■ INSTRUCTIONS TO FOLLOW
Go through the lines below. Copy those with "scene".

■ INFORMATION SHOWN
----

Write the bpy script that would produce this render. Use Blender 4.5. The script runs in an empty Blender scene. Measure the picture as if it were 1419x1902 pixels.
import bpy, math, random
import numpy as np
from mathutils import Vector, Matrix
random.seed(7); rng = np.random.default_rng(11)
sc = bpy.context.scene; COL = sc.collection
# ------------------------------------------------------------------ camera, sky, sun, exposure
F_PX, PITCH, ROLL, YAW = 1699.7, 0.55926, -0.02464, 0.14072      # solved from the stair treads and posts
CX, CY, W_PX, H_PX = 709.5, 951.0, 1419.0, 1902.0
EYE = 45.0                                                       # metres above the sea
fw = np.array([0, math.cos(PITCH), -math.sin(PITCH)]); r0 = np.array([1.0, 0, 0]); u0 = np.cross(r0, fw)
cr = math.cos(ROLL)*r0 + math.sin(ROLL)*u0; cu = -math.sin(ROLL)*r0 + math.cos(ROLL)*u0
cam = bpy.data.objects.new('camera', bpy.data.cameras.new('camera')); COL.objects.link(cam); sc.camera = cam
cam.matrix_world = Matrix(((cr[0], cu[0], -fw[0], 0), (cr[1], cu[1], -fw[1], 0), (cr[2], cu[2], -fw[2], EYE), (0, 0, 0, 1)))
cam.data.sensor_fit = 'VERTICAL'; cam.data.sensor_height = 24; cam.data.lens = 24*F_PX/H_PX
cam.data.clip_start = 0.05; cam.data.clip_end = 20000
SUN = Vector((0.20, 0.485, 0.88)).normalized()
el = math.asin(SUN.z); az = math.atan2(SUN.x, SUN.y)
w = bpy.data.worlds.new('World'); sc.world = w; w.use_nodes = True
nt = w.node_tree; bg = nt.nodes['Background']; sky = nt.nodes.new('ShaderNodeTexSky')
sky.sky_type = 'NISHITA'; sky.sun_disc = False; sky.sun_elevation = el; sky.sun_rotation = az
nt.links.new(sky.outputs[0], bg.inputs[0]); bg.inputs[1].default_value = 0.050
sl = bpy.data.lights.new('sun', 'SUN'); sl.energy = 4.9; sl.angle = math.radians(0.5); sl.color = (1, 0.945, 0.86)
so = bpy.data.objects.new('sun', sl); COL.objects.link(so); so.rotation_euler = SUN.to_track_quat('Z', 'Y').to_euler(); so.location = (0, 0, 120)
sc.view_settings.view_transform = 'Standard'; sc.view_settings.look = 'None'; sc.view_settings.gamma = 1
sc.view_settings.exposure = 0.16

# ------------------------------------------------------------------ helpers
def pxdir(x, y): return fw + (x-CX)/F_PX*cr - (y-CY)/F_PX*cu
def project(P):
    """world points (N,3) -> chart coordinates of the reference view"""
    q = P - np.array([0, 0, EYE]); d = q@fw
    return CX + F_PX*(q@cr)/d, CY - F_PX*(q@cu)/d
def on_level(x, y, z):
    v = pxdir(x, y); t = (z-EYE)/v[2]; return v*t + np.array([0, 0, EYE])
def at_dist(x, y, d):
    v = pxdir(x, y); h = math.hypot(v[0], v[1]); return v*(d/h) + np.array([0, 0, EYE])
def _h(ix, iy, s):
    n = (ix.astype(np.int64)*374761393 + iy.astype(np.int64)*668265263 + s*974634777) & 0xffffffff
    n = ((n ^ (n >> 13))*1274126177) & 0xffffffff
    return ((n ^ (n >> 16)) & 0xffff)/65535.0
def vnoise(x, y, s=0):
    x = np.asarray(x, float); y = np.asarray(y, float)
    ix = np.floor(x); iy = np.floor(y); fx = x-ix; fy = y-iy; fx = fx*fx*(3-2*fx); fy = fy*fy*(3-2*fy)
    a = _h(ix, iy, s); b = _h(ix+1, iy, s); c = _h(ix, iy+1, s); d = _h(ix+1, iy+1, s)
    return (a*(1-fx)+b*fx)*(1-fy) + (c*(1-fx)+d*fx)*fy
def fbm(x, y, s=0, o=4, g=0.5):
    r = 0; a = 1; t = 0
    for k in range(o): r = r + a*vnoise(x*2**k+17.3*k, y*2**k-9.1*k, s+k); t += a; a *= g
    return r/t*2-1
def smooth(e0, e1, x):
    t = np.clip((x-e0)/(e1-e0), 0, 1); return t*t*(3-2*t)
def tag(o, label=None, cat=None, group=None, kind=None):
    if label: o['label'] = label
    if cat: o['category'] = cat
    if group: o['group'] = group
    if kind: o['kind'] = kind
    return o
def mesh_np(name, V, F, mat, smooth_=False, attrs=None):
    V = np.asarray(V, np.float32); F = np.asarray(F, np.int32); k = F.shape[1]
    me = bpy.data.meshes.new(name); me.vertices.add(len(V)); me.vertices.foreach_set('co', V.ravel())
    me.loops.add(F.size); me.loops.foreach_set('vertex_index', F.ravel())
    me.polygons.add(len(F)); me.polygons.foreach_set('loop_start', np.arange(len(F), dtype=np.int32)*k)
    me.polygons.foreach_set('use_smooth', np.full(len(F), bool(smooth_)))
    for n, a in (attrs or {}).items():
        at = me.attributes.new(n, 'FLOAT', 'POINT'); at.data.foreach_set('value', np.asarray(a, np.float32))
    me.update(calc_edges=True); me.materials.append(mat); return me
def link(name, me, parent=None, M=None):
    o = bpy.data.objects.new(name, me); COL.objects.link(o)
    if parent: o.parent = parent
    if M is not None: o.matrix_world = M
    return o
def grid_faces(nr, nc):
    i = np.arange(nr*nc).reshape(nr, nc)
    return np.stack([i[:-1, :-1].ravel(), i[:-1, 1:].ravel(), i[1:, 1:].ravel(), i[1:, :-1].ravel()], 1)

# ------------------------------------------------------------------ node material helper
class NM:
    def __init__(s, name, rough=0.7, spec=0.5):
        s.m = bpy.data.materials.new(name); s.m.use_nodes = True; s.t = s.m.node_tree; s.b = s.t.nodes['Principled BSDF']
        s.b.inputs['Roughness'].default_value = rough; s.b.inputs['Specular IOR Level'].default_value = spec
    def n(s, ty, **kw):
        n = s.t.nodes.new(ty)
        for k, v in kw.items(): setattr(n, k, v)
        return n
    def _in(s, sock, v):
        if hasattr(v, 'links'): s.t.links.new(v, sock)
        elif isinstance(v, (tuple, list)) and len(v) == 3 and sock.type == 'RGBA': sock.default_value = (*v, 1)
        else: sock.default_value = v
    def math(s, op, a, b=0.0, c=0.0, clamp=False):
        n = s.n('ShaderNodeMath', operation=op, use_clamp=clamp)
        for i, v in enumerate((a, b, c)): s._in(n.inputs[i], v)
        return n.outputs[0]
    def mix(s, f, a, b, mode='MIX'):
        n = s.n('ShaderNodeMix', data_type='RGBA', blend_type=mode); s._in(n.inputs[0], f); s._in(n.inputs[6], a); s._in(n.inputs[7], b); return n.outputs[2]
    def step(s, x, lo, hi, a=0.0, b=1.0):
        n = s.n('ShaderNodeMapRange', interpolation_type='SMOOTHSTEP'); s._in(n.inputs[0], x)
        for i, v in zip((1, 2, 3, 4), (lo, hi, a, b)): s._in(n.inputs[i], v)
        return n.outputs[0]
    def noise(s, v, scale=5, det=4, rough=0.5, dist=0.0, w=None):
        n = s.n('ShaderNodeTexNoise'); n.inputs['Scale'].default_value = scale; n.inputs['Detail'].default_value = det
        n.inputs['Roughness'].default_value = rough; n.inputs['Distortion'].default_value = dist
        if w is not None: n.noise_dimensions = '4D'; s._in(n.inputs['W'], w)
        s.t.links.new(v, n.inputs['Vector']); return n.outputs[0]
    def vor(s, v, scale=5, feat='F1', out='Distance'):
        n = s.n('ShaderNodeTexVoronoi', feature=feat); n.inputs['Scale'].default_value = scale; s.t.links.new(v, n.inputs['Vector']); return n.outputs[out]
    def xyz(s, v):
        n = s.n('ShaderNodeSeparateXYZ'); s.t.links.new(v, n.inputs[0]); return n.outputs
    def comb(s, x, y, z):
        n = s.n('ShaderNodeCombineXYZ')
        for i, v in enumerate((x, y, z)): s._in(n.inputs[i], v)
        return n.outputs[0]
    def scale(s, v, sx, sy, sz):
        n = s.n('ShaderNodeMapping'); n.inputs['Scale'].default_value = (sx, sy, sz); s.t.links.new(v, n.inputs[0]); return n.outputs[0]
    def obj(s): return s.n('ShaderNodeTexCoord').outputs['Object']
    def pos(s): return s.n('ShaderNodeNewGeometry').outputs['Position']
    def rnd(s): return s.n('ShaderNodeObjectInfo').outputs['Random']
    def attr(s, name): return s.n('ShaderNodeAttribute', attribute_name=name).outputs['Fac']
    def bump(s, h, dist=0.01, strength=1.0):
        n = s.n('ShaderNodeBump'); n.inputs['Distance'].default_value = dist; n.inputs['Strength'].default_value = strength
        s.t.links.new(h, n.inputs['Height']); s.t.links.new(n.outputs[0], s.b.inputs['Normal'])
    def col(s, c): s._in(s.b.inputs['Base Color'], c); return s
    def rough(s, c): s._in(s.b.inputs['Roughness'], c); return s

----

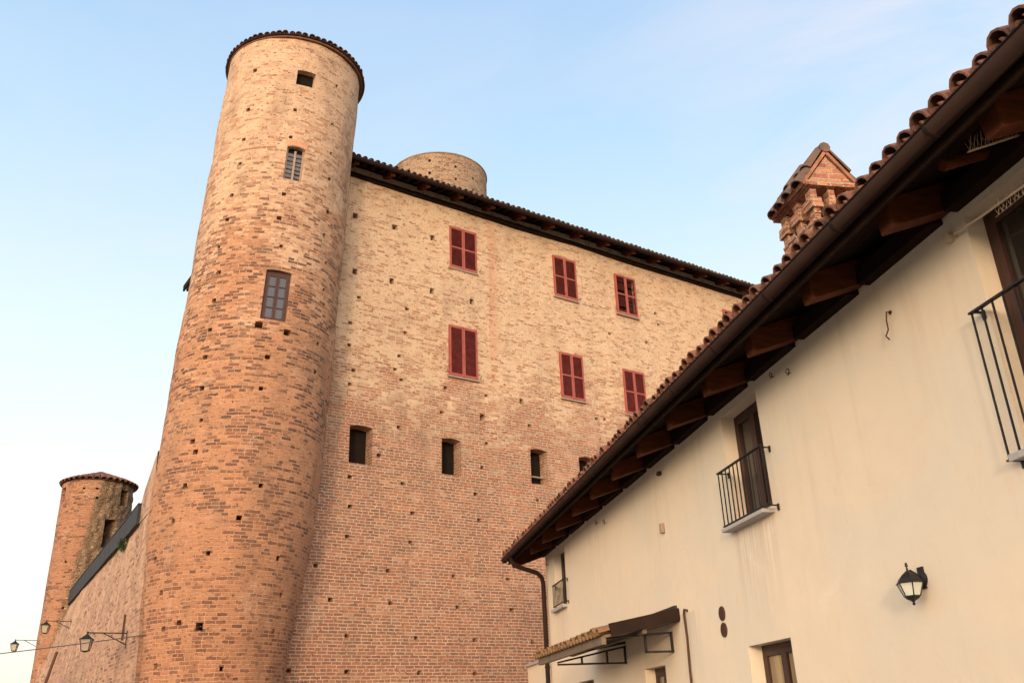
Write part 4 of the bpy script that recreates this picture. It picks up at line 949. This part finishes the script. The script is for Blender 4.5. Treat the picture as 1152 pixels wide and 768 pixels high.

----

■ ANSWER TO THE EXERCISE
Write the bpy script that would produce this render. Use Blender 4.5. The script runs in an empty Blender scene. Measure the picture as if it were 1419x1902 pixels.
sc = bpy.context.scene; COL = sc.collection